Il legame con la terra bresciana è sempre rimasto forte anche dopo la morte, nel tentativo di interrogarsi sull’insegnamento e sull’eredità politica di Aldo Moro.
Per oltre dieci anni vennero dedicati ad Aldo Moro i “convegni di Iseo” promossi dagli “Amici di Aldo Moro”, con Franco Salvi in primis, in cui parteciparono i principali leader politici italiani, e in cui non mancava mai la presenza – oltre che di Franco Salvi – anche di Mino Martinazzoli.
Quest’ultimo, richiamava spesso il celebre intervento di Moro all’assemblea dei gruppi parlamentari DC: “Se voi mi chiedete tra qualche anno cosa potrà accadere, io dico: può esservi qualcosa di nuovo. Se fosse possibile dire: saltiamo questo tempo e andiamo direttamente a questo domani, credo che tutti accetteremmo di farlo, ma non è possibile”.
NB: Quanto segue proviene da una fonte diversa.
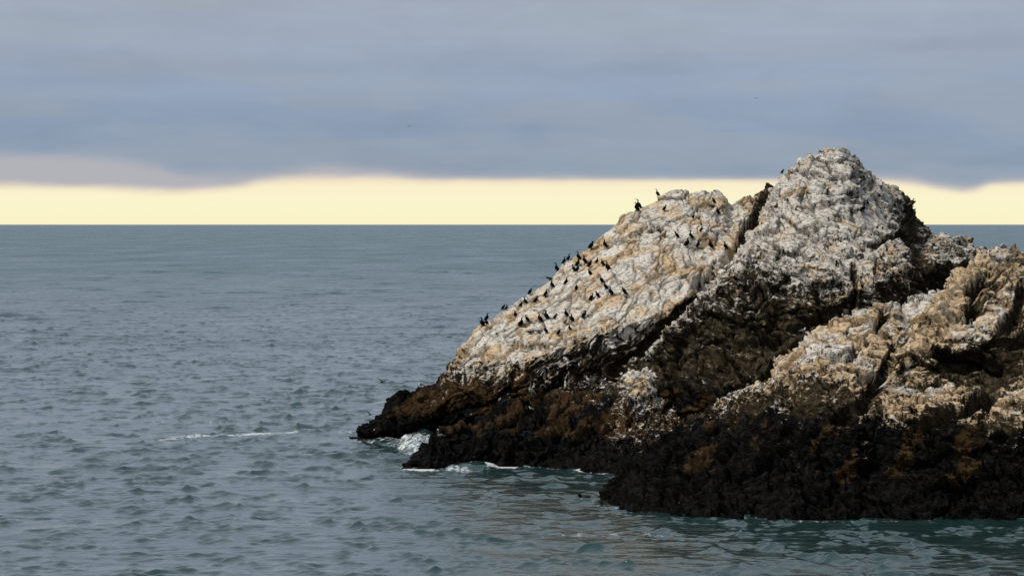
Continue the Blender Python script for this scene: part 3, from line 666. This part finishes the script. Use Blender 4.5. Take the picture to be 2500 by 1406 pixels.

E concludeva: “Dunque, oggi dobbiamo vivere, sapendo che proprio il modo in cui vivremo questo tempo sarà determinante per la qualità di quel nuovo che lui sembrava intravedere. Toccherà al nostro sguardo di farsi acuto; dovremo noi scrutare l’alba di questo domani, toccherà a noi passare il guado, attraversare una cruna molto stretta. Anche per questo, anche perché la memoria di Aldo Moro viva e cresca”.